Abstract

According to the Concept of State Family Policy approved in the Russian Federation, one of the significant measures that influenced the increase in the birth rate in the country was the provision of maternity (family) capital for families with children at the expense of the state budget. However, the application of the provisions established by special legislation, especially in terms of allocating a share in the acquired residential premises to minor children, caused problems of their practical implementation, arising not only during life, but also after the death of parents. The purpose of writing the article was to identify typical cases of participation of heirs in disputes arising in connection with the inheritance of residential premises acquired in whole or in part at the expense of maternal (family) capital. Special attention is paid to the problem of inheritance of residential premises after the death of a person who did not fulfil the obligation to allocate a share to minor children during his lifetime.
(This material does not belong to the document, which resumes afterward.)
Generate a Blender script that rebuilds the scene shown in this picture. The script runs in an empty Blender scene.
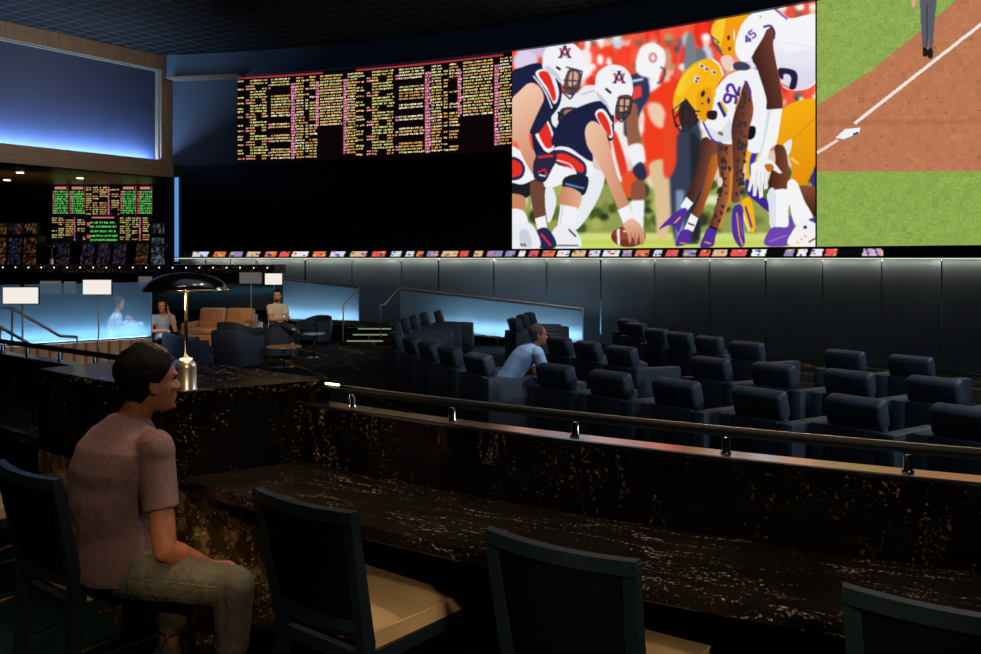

At present, both in science and in the law enforcement sphere, a judgement has been formed on the need to refuse heirs to issue a certificate of inheritance in part of the residential premises acquired at the expense of the maternal (family) capital, before determining the shares of both heirs and the deceased parent in court. This approach is based on a misunderstanding of the legal nature of the obligation to allocate shares to minor children. The author makes a conclusion about the termination of an unfulfilled public duty by the death of a person and the impossibility of applying the norms of the law of obligations.